Coming off his most productive season as a Steeler, with 321 carries and 85 receptions, Bell has decided to remain in South Florida rather than return to Pittsburgh for the start of the 2018-19 season. The Steelers and Bell failed to agree to a long-term contract this past July which prompted the Steelers to offer the franchise tag, once again, to the most productive running back over the last four years in the National Football League (“NFL”). 

In 2017, Bell led the league in rushing attempts and receptions for a running back. He had the 10th most receptions in the NFL last year, including receivers and tight-ends. Bell was second in receptions for the Steelers just behind Antonio Brown. Clearly, Bell deserves to be paid as an elite playmaker instead of just premier running back. 

2018 would be Bell’s 6th season in the NFL. The average life-span of a NFL running back is five years. During contract negotiations, Bell sought to secure a long-term contract with more than 30 million dollars in guaranteed money. In Bell’s view, a long-term contract of 60 to 70 million dollars with 30 million in guaranteed money would ensure he is rewarded for his production to this point in his career while providing him with long-term security. 

The Steelers offered the two time 1st team All-Pro and three-time Pro Bowler contract to Bell that would pay him guaranteed money in excess of 14.5 million this year had he started the season. But so far, Bell has refused to show up and in result, loses just under one million dollars every Sunday he does not show up. 

This year, Bells franchise tag would pay him the most out of any running back in the league; however, none is guaranteed. 

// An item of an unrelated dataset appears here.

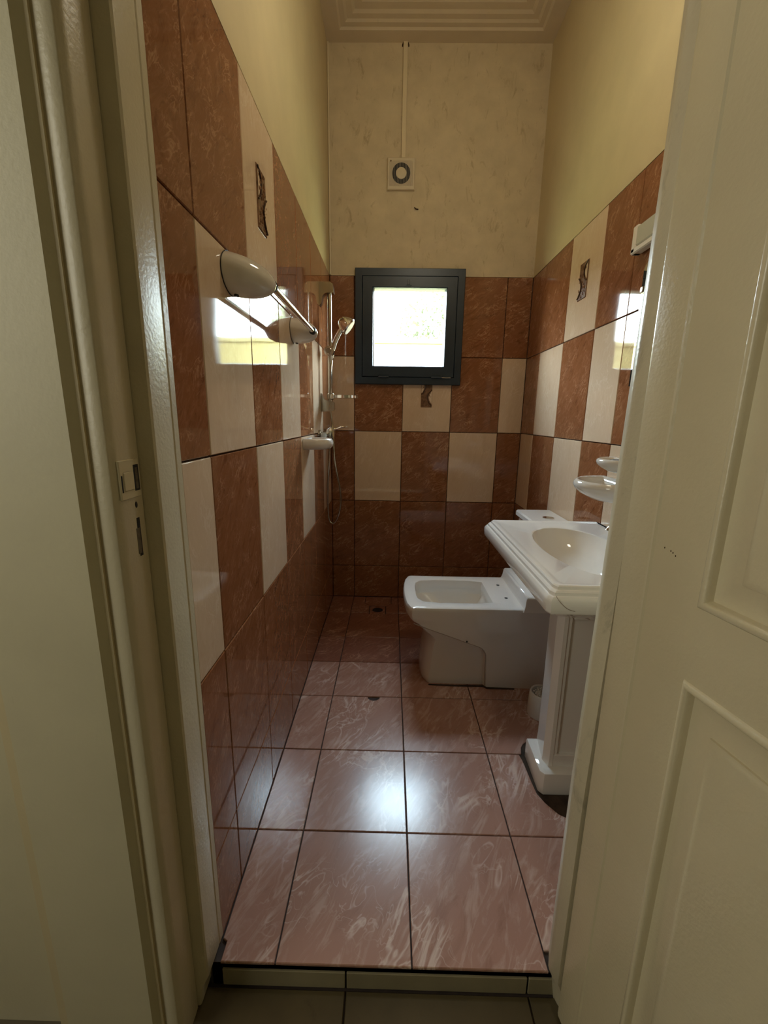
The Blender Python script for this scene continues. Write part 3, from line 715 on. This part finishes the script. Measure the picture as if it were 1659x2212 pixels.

The team reportedly offered Bell 70 million over 5 years, with only 10 million being guaranteed in the first year. Had Bell decided to accept the franchise tag he would receive 14.5 million. He plans to renegotiate at the end of this year and hopefully sign a long-term deal with a team where he can get the most guaranteed money possible. 

If Bell accepted the contract offer from the Steelers this offseason the Steelers could have released their dual threat running back leaving him with no contract support and only a 10 million dollar signing bonus. In a league where injuries are as frequent as scoring plays, Bell made the best decision.